#### [REQUIREMENT]
Which lines run from the first one up to and including the one with "return np.array(o_)"? Print exactly those.

* Begin *

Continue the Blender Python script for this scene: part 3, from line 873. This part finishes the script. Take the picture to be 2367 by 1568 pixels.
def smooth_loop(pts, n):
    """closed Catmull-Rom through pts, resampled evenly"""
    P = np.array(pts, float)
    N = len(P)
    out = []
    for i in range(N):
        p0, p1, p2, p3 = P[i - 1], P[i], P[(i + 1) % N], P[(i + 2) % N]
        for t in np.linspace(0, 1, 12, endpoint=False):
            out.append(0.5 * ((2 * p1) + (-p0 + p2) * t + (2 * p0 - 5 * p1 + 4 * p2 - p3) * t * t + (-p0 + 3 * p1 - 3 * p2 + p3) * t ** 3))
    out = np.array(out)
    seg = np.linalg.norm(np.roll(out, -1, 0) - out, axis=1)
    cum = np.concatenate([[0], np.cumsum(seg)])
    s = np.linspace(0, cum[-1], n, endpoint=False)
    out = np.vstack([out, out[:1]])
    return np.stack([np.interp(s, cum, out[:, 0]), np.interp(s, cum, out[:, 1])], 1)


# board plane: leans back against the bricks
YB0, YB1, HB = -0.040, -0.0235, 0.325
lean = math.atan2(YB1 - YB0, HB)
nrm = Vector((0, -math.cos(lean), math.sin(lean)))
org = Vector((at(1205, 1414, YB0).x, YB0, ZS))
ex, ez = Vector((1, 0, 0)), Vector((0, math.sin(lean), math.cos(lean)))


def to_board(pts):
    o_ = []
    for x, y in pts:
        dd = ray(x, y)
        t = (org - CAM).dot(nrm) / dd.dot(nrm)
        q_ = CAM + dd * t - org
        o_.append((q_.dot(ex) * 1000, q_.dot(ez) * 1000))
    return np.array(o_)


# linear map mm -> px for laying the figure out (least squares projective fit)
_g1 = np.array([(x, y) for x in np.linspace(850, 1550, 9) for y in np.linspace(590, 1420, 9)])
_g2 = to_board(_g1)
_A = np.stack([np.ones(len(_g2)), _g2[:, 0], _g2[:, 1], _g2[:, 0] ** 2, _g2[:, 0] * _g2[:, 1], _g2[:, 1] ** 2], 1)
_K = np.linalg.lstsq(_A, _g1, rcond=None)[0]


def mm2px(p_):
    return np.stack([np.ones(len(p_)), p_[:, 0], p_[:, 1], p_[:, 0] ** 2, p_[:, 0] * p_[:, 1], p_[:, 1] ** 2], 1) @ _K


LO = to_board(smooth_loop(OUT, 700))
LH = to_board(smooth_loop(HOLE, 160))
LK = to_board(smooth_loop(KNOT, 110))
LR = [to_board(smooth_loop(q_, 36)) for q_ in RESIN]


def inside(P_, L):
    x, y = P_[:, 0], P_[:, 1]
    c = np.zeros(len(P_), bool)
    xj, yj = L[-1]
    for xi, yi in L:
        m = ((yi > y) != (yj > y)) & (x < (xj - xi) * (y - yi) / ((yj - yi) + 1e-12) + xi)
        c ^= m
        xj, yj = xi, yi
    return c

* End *

#### [CORRECT RESULT]
Continue the Blender Python script for this scene: part 3, from line 873. This part finishes the script. Take the picture to be 2367 by 1568 pixels.
def smooth_loop(pts, n):
    """closed Catmull-Rom through pts, resampled evenly"""
    P = np.array(pts, float)
    N = len(P)
    out = []
    for i in range(N):
        p0, p1, p2, p3 = P[i - 1], P[i], P[(i + 1) % N], P[(i + 2) % N]
        for t in np.linspace(0, 1, 12, endpoint=False):
            out.append(0.5 * ((2 * p1) + (-p0 + p2) * t + (2 * p0 - 5 * p1 + 4 * p2 - p3) * t * t + (-p0 + 3 * p1 - 3 * p2 + p3) * t ** 3))
    out = np.array(out)
    seg = np.linalg.norm(np.roll(out, -1, 0) - out, axis=1)
    cum = np.concatenate([[0], np.cumsum(seg)])
    s = np.linspace(0, cum[-1], n, endpoint=False)
    out = np.vstack([out, out[:1]])
    return np.stack([np.interp(s, cum, out[:, 0]), np.interp(s, cum, out[:, 1])], 1)


# board plane: leans back against the bricks
YB0, YB1, HB = -0.040, -0.0235, 0.325
lean = math.atan2(YB1 - YB0, HB)
nrm = Vector((0, -math.cos(lean), math.sin(lean)))
org = Vector((at(1205, 1414, YB0).x, YB0, ZS))
ex, ez = Vector((1, 0, 0)), Vector((0, math.sin(lean), math.cos(lean)))


def to_board(pts):
    o_ = []
    for x, y in pts:
        dd = ray(x, y)
        t = (org - CAM).dot(nrm) / dd.dot(nrm)
        q_ = CAM + dd * t - org
        o_.append((q_.dot(ex) * 1000, q_.dot(ez) * 1000))
    return np.array(o_)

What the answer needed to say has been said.